The following morning I joined “Pimp My Classroom” because the woman who pitched it (all the way from Denver, CO just for this weekend) was the person I had met during our “ice-breaker” activity the previous evening and because her idea was excellent. The pith of it was to create a a website to help teachers creatively arrange their classroom resources—tech, people, furniture —to enhance learning.

The first few hours of our collaboration comprised a balancing act of attempting to map our direction forward as a team whilst swerving off in multiple directions as we riffed on ideas about what our product/service would actually by the time of judging on Sunday evening. The constant feeling of pressure to be productive may have stymied some of the creativity that might have arisen in an extensive tech incubator situation.

 

The judging criteria steered our process. Fortunately, Stephen, who is a student in the Mills Lorry I. Lokey Graduate School of Business MBA/MA in Educational Leadership program, took the reins with the business model and I agreed to be the UX (User Experience/Design) person. Makisha—the founding mother of our project—and Mathew, a colleague of hers focused on the surveys with a couple of women who joined our team but dropped out after Saturday. At one point I was working on wireframes for a website while other team members were conducting a research interview with a teacher, which is also known as customer validation.

In retrospect, some of the most valuable moments of the weekend were times spent with Coaches/Mentors. According to the Startup Weekend Organizer’s Guide (http:// startupweekend.org/organizer/organizers-guide/) Community members are invited to offer advice to and share their knowledge with with the teams.

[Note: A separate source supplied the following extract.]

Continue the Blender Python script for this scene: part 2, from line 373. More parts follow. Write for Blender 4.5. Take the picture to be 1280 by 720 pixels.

We had the opportunity to choose the coaches with whom we worked and our diverse group chose a mixed bag of coaches: one offered creative advice on how to brainstorm a project title (“Pimp My Classroom” carried some controversial connotations we were told) and another suggested how we might SHOW our intention on the website with case studies.

In the end, our team pulled together a concise presentation of our product, Spatial Intentions: a platform to “introduce creative solutions to teachers new and old, and a forum of imagination and sharing amongst educators.”

This is what we saw as the problem our product was addressing:

  • The environments our children learn in effect the way they perceive their roles, power structures, and social values in society. Yet the current arrangements and assumptions reflect archaic ideals.
  • Classroom environments do not always cater to special needs, independent learning styles, or project based learning.
  • Many teachers are faced with limited resources or poor support structures.

Here is how our product could address the problem:

  • We would create a platform to introduce creative solutions to teachers new and old.
  • We would host a forum of imagination and sharing amongst educators.

How our product is valuable from customer perspective:

  • New teachers could learn from seasoned veterans; plus the enthusiasm and cutting-edge techniques from freshly minted teachers could influence long-time teachers.
  • Teachers could learn creative ways to connect their classroom/environmental resources to better accommodate their students academic and social/emotional needs.
 

A valuable suggestion from one of our coaches was to spearhead our target audience, as follows:

  • Urban Environments
  • Public School Districts with high HS Dropout Rates
  • 3rd-8th grades

Although we did not win the gold, our third place—bronze—seems like the right color for our team. The Oxford English Dictionary refers to the bronze period a “the prehistoric period during which weapons, etc. were made of bronze, and which was preceded by the Stone Period, and succeeded by the Iron Period.” In educational technology, we are just emerging out of the Stone Age, which harkens back to the Ancient Greek lecture style and has been updated with electronic white boards. Education structures are becoming alloys—just as bronze is an alloy of copper and tin—of tried and true methods of lecture/illustration/demonstration combined with digitally mediated social spaces such as Edmodo, gaggle, and ClassroomSalon.